**Aim of the task:**
Quote the listing below in full and exactly as written, but omit every picture.

**Source data:**
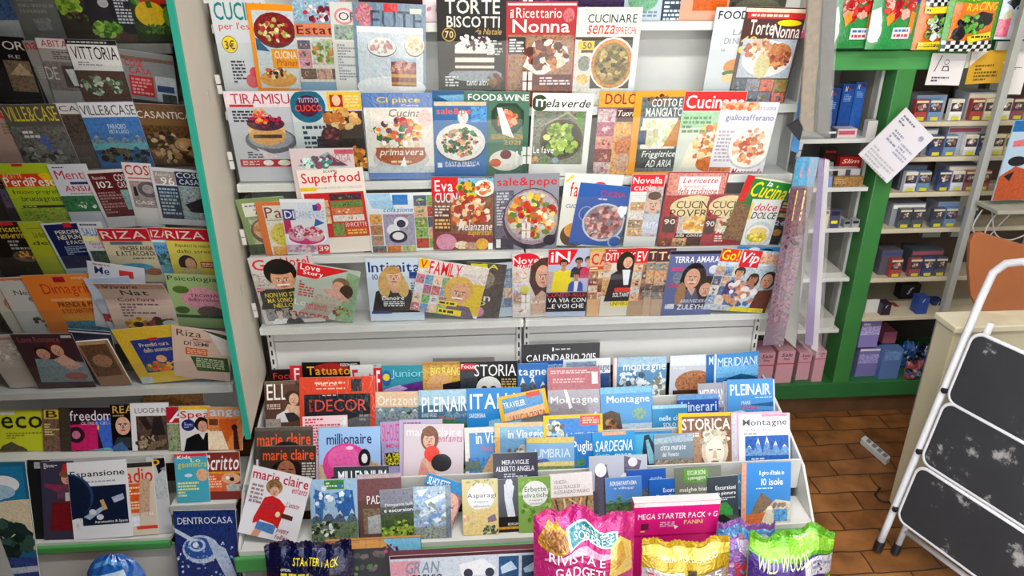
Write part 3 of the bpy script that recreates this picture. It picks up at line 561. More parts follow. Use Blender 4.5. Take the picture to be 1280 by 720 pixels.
m('B',903,127,975,128,'c','white saffron titled magazine with a plate of pasta at right of second shelf','e6e4ea','R 0 0 .66 .14 e0a890~;F .36 .08 .28 .06 24 .04 e87850,f0c0a0,d8a070;T .12 .96 .22 .36 6a5c9c giallozafferano;t .66 .96 .06 .14 99a/n la cucina;L .05 .34 .5 1.1 9 b8a8b0;E .66 .82 .4 .42 c8c4c0;E .66 .8 .38 .4 f2efe8;F .66 .8 .29 .31 110 .045 d88458,e8b890,c86040,f0d8c0,e8a878;R 0 1.2 .4 1.5 c8784c~;T .42 .98 1.22 1.38 b02438/i Mozzarella;L .3 .9 1.42 1.5 1 9bd')
# ---- C
m('C',361,186,441,185,'c','pink and teal recipe magazine standing tall behind the superfood issue, third shelf','d8c8c8','P 8aaca8 .08 .3 .6 .06 .85 .32;P 7a4a60 .4 .3 .6 .1 .9 .3;F .4 .24 .25 .08 30 .05 4a8a80,8a5a70,c8e0d8;t .62 .95 .1 .24 b08890/n YOGA;R .7 .02 1 .1 c06070')
m('C',370,213,453,209,'c','white superfood magazine with red title and grid of ingredients, third shelf','ece2d8','T .05 .94 .06 .28 d8243c Superfood;R .05 .3 .95 .34 d8d0c8;R .04 .4 .96 1.2 c83434;t .4 .6 .02 .06 333 SCOPRI;R 0 .3 .25 .36 e8c030;K .42 .42 .92 .92 1 4 5a3a48,6c8a48,d07a50,e4ddd0;K .08 .52 .4 .95 1 3 d8a878,c8b098,e0c890;R .42 .94 .95 1.0 c83434;t .6 .94 .94 1.02 f6e8e0/n 50 RICETTE;R .4 .94 .58 1.18 7c9450~;R .6 1.04 .94 1.18 d0602c;L .62 .92 1.06 1.16 2 f0c070')
m('C',294,250,354,245,'c','green bordered magazine with bread basket and white title box, third shelf','8aa068','R .1 .1 1 .42 e2e0d4;t .3 .95 .26 .38 556/i Tenui;L .15 .6 .14 .2 1 778;R .14 .46 1 1.2 a8a890~;E .55 .8 .42 .34 6a5a48;E .55 .76 .36 .27 d8a478;F .55 .75 .3 .2 30 .07 c88858,e0b488,b0704c;R 0 1.1 1 1.4 3c4c30~')
m('C',318,253,372,251,'c','orange bread magazine with yellow cheese photo, left part of third shelf','d8782c','R .16 .1 1 1.6 dcd6c8;T .18 .98 .14 .44 7a2834/n Pane;R .2 .48 1 .5 888;E .6 .9 .4 .34 cfc050;F .6 .9 .34 .26 30 .03 a89838,e0d878;P 2a2a20 .75 .65 1 .85 .95 .6;R .2 1.22 1 1.5 d8a458~;E .55 1.36 .25 .12 e0a050')
m('C',349,249,405,249,'c','white carnival sweets magazine with pink cream puffs, third rack shelf','dfe2e6','t .4 .72 .1 .26 c8d4e8 DOLCI;T .05 .28 .32 .5 e8eef8 DI;R .02 .26 .3 .54 3a3c8c;T .06 .28 .3 .5 e8eef8 DI;T .3 .96 .3 .5 a8bcd8 CARNEVALE;E .85 .2 .07 .1 d83c68~;R .72 .14 .82 .3 2c50a0;R .02 .54 .18 .9 c02460;P 3468a8 .75 .5 .95 .62 .7 .72;E .5 1.0 .46 .24 f0f0f2;E .5 1.0 .42 .2 c83c7c;E .3 .9 .22 .2 d8a8b8;E .68 .92 .22 .2 d8b0b8;F .3 .85 .2 .16 36 .04 e8d8e0,c87890,a85878;F .68 .86 .2 .14 36 .04 c84058,e8c8d0,b83850;R 0 1.2 1 1.4 c8a8b8~;F .4 1.32 .35 .08 24 .05 a88898,d8b8c8;R .72 1.22 1.0 1.46 c83838;t .75 .98 1.25 1.38 f6ece4 39')
m('C',512,241,549,240,'c','white breakfast magazine showing only its right picture column, third rack shelf','e6e8e6','K .1 .1 1 2.2 2 5 5c6478,8cac5c,d8a890,b84c40,7ca050')
m('C',457,242,516,241,'c','white and blue breakfast magazine with picture grid and purple centre, third shelf','e4e8ec','P a8cce4 .0 .02 .5 .0 .6 .4 .1 .36;R .55 .04 .88 .28 3c88c8;T .34 .98 .34 .46 4898d0/i colazione;K .02 .5 .3 1.3 1 3 d8a058,b08460,a89080;R .32 .5 1 1.3 a8a4b8;L .4 .9 .52 .58 1 c86880;E .7 .72 .16 .14 e8e8ec;E .52 .9 .14 .14 e6e4ea;E .7 .75 .1 .1 2c3058;E .62 1.08 .2 .16 2c2c48;E .62 1.06 .13 .1 e8e4e4;K .02 1.3 1 1.6 3 1 6c7078,c87838,a8b080')
m('C',539,221,618,221,'c','red corner cooking magazine with aubergine stack and small dishes, third rack shelf','8a5c4c~','R 0 0 .42 .36 d82430;T .05 .36 .08 .28 f6eeee Eva;R 0 .02 1 .3 8ab0cc~;R 0 0 .42 .38 d82430;T .05 .34 .06 .26 f6eeee Eva;T .05 .5 .28 .46 f0ecea CUCINA;D .84 .2 .17 .15 f2f0ea 24 .04 d88848,c84c30,e8b870;F .55 .2 .12 .12 30 .05 d8383c,e8b840,3c7a34;R .56 .28 .72 .42 c8d040;R .72 .36 1 .5 8a6a48~;F .6 .62 .32 .26 110 .06 d88c48,c84828,e8c890,a83820,f0e0c8;R .02 .5 .3 1.0 6a3c38;L .04 .28 .5 .72 4 e8dcd0;L .04 .28 .75 .95 3 f0c870;P 8a3c44 0 1.0 1 1.1 1 1.45 0 1.45;T .42 .98 .82 .98 f6f0ea/i Melanzane;T .58 .98 .98 1.1 f0c048/i superstar;E .22 1.2 .17 .16 d898b0;E .48 1.26 .12 .08 e0d0b0~;E .64 1.28 .12 .08 b89880~;E .82 1.24 .11 .11 e0b048;R .92 1.22 1 1.45 eee~')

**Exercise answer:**
Write part 3 of the bpy script that recreates this picture. It picks up at line 561. More parts follow. Use Blender 4.5. Take the picture to be 1280 by 720 pixels.
m('B',903,127,975,128,'c','white saffron titled magazine with a plate of pasta at right of second shelf','e6e4ea','R 0 0 .66 .14 e0a890~;F .36 .08 .28 .06 24 .04 e87850,f0c0a0,d8a070;T .12 .96 .22 .36 6a5c9c giallozafferano;t .66 .96 .06 .14 99a/n la cucina;L .05 .34 .5 1.1 9 b8a8b0;E .66 .82 .4 .42 c8c4c0;E .66 .8 .38 .4 f2efe8;F .66 .8 .29 .31 110 .045 d88458,e8b890,c86040,f0d8c0,e8a878;R 0 1.2 .4 1.5 c8784c~;T .42 .98 1.22 1.38 b02438/i Mozzarella;L .3 .9 1.42 1.5 1 9bd')
# ---- C
m('C',361,186,441,185,'c','pink and teal recipe magazine standing tall behind the superfood issue, third shelf','d8c8c8','P 8aaca8 .08 .3 .6 .06 .85 .32;P 7a4a60 .4 .3 .6 .1 .9 .3;F .4 .24 .25 .08 30 .05 4a8a80,8a5a70,c8e0d8;t .62 .95 .1 .24 b08890/n YOGA;R .7 .02 1 .1 c06070')
m('C',370,213,453,209,'c','white superfood magazine with red title and grid of ingredients, third shelf','ece2d8','T .05 .94 .06 .28 d8243c Superfood;R .05 .3 .95 .34 d8d0c8;R .04 .4 .96 1.2 c83434;t .4 .6 .02 .06 333 SCOPRI;R 0 .3 .25 .36 e8c030;K .42 .42 .92 .92 1 4 5a3a48,6c8a48,d07a50,e4ddd0;K .08 .52 .4 .95 1 3 d8a878,c8b098,e0c890;R .42 .94 .95 1.0 c83434;t .6 .94 .94 1.02 f6e8e0/n 50 RICETTE;R .4 .94 .58 1.18 7c9450~;R .6 1.04 .94 1.18 d0602c;L .62 .92 1.06 1.16 2 f0c070')
m('C',294,250,354,245,'c','green bordered magazine with bread basket and white title box, third shelf','8aa068','R .1 .1 1 .42 e2e0d4;t .3 .95 .26 .38 556/i Tenui;L .15 .6 .14 .2 1 778;R .14 .46 1 1.2 a8a890~;E .55 .8 .42 .34 6a5a48;E .55 .76 .36 .27 d8a478;F .55 .75 .3 .2 30 .07 c88858,e0b488,b0704c;R 0 1.1 1 1.4 3c4c30~')
m('C',318,253,372,251,'c','orange bread magazine with yellow cheese photo, left part of third shelf','d8782c','R .16 .1 1 1.6 dcd6c8;T .18 .98 .14 .44 7a2834/n Pane;R .2 .48 1 .5 888;E .6 .9 .4 .34 cfc050;F .6 .9 .34 .26 30 .03 a89838,e0d878;P 2a2a20 .75 .65 1 .85 .95 .6;R .2 1.22 1 1.5 d8a458~;E .55 1.36 .25 .12 e0a050')
m('C',349,249,405,249,'c','white carnival sweets magazine with pink cream puffs, third rack shelf','dfe2e6','t .4 .72 .1 .26 c8d4e8 DOLCI;T .05 .28 .32 .5 e8eef8 DI;R .02 .26 .3 .54 3a3c8c;T .06 .28 .3 .5 e8eef8 DI;T .3 .96 .3 .5 a8bcd8 CARNEVALE;E .85 .2 .07 .1 d83c68~;R .72 .14 .82 .3 2c50a0;R .02 .54 .18 .9 c02460;P 3468a8 .75 .5 .95 .62 .7 .72;E .5 1.0 .46 .24 f0f0f2;E .5 1.0 .42 .2 c83c7c;E .3 .9 .22 .2 d8a8b8;E .68 .92 .22 .2 d8b0b8;F .3 .85 .2 .16 36 .04 e8d8e0,c87890,a85878;F .68 .86 .2 .14 36 .04 c84058,e8c8d0,b83850;R 0 1.2 1 1.4 c8a8b8~;F .4 1.32 .35 .08 24 .05 a88898,d8b8c8;R .72 1.22 1.0 1.46 c83838;t .75 .98 1.25 1.38 f6ece4 39')
m('C',512,241,549,240,'c','white breakfast magazine showing only its right picture column, third rack shelf','e6e8e6','K .1 .1 1 2.2 2 5 5c6478,8cac5c,d8a890,b84c40,7ca050')
m('C',457,242,516,241,'c','white and blue breakfast magazine with picture grid and purple centre, third shelf','e4e8ec','P a8cce4 .0 .02 .5 .0 .6 .4 .1 .36;R .55 .04 .88 .28 3c88c8;T .34 .98 .34 .46 4898d0/i colazione;K .02 .5 .3 1.3 1 3 d8a058,b08460,a89080;R .32 .5 1 1.3 a8a4b8;L .4 .9 .52 .58 1 c86880;E .7 .72 .16 .14 e8e8ec;E .52 .9 .14 .14 e6e4ea;E .7 .75 .1 .1 2c3058;E .62 1.08 .2 .16 2c2c48;E .62 1.06 .13 .1 e8e4e4;K .02 1.3 1 1.6 3 1 6c7078,c87838,a8b080')
m('C',539,221,618,221,'c','red corner cooking magazine with aubergine stack and small dishes, third rack shelf','8a5c4c~','R 0 0 .42 .36 d82430;T .05 .36 .08 .28 f6eeee Eva;R 0 .02 1 .3 8ab0cc~;R 0 0 .42 .38 d82430;T .05 .34 .06 .26 f6eeee Eva;T .05 .5 .28 .46 f0ecea CUCINA;D .84 .2 .17 .15 f2f0ea 24 .04 d88848,c84c30,e8b870;F .55 .2 .12 .12 30 .05 d8383c,e8b840,3c7a34;R .56 .28 .72 .42 c8d040;R .72 .36 1 .5 8a6a48~;F .6 .62 .32 .26 110 .06 d88c48,c84828,e8c890,a83820,f0e0c8;R .02 .5 .3 1.0 6a3c38;L .04 .28 .5 .72 4 e8dcd0;L .04 .28 .75 .95 3 f0c870;P 8a3c44 0 1.0 1 1.1 1 1.45 0 1.45;T .42 .98 .82 .98 f6f0ea/i Melanzane;T .58 .98 .98 1.1 f0c048/i superstar;E .22 1.2 .17 .16 d898b0;E .48 1.26 .12 .08 e0d0b0~;E .64 1.28 .12 .08 b89880~;E .82 1.24 .11 .11 e0b048;R .92 1.22 1 1.45 eee~')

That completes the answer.